Çocuklar en çok bu soruları soruyor
Oğlumun sorduğu her sorunun cevabını bilmiyorum. Sonuçta ben de bir insanım, arama motoru değilim. Ancak çocuğuma doğru cevabı verememenin beni onun gözünde bir şey bilmeyen bir anne yapacağını da düşünmüyorum. Bilmediğimi de ona dürüstçe söylüyor ve gel beraber bulalım, araştıralım cevabı diyorum. Hem kendim için hem de oğlumun da ilgisini çekecek birkaç kitap aldım.
“Ödevimi yapmama yardım eder misin?”, “Sizin yatağınızda uyuyabilir miyim?”, “Tanrı nerede?”, “Okula gitmek zorunda mıyım?” ve “Büyüyünce seninle evlenebilir miyim?” başta olmak üzere çocukların sıkça sorduğu sorular ve ailelerin bu soruları nasıl yorumlaması ve cevaplaması gerektiğini anlatan yöntemleri içeren Dr. Susan Bartell’in “Çocukların En Çok Sorduğu 50 Soru” isimli kitabı 3- 8 yaş ve 8-12 yaş olmak üzere iki cilt (Tara Kitap)

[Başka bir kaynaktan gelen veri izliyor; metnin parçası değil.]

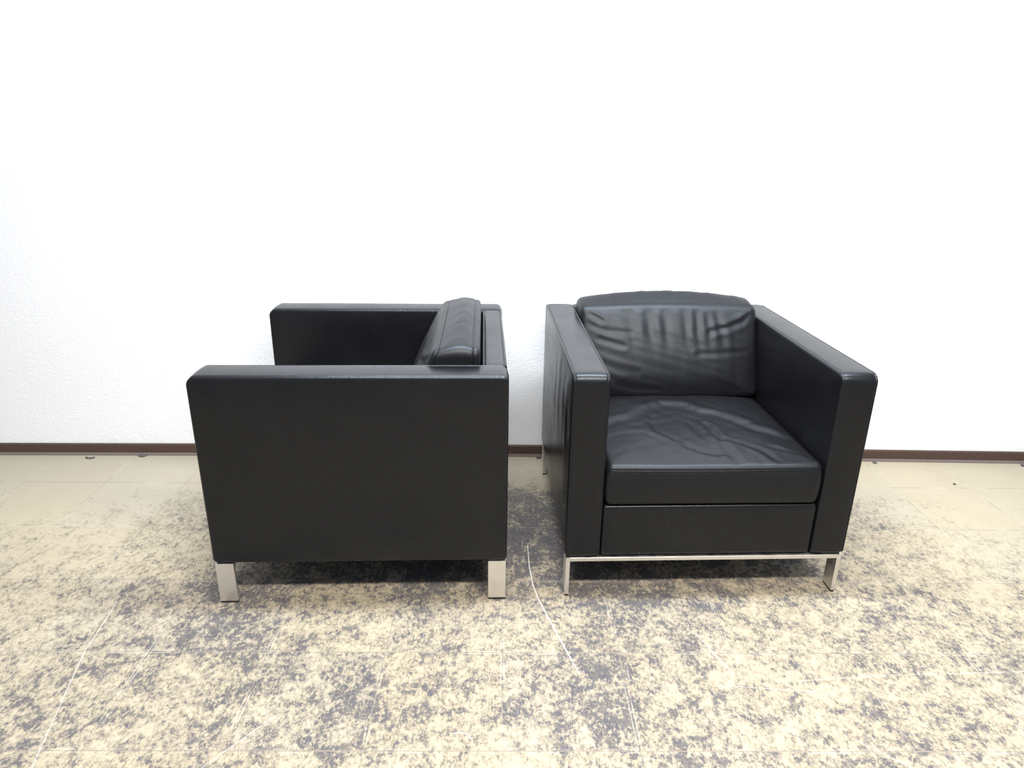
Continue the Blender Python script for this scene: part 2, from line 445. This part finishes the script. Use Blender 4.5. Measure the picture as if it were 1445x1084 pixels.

“Neden dünyanın döndüğünü hissetmiyoruz?”, “Su içmek neye yarar?”, “Tükürük nereden geliyor?, “Kan neden kırmızı?” gibi farklı sorularla karşılan anne babalara “İlk Ansiklopedim Larousse Nasıl?” isimli kitabı öneriyorum. Kitapta hayvanlar, bitkiler, evren, gelecek, ev yaşamı, iş dünyası, eski çağlar ve sosyal hayat ile ilgili farklı bölümler ve yüzlerce soruya resimli anlatımlarla cevaplar yer alıyor. (Mandolin)
Yılın her gününde farklı ve yeni bir şey öğrenmek isteyen miniklere Yapı Kredi Yayınları’nın “Her Güne Bir Soru” kitabını alabilirsiniz. “Uyuduğumuzda neden gözlerimizi kaparız?”, “Su ateşi neden söndürür?”, “İnek nasıl süt üretir?” ve “Ateşböcekleri neden karanlıkta ışık saçar?” bizim favori sorularımız.
Meraklı penguen Pipkin’in annesine sorduğu soruların cevaplarını bulmak için yollara düştüğü kitapları ise daha küçük çocukların ilgisini çekecek cinsten. “Bir Milyon Ne Kadar Büyük?”, “Gökyüzü Ne Kadar Yüksek?”, “Bebekler Nereden Gelir?” ve “Deniz Ne Kadar Derin?” isimli kitapların anlatımları kadar çizimleri de güzel (Tübitak Yayınları).
Not: Bu yazı 2 Mayıs 2015 tarihli Milliyet Cumartesi ekinde yayınlanmıştır.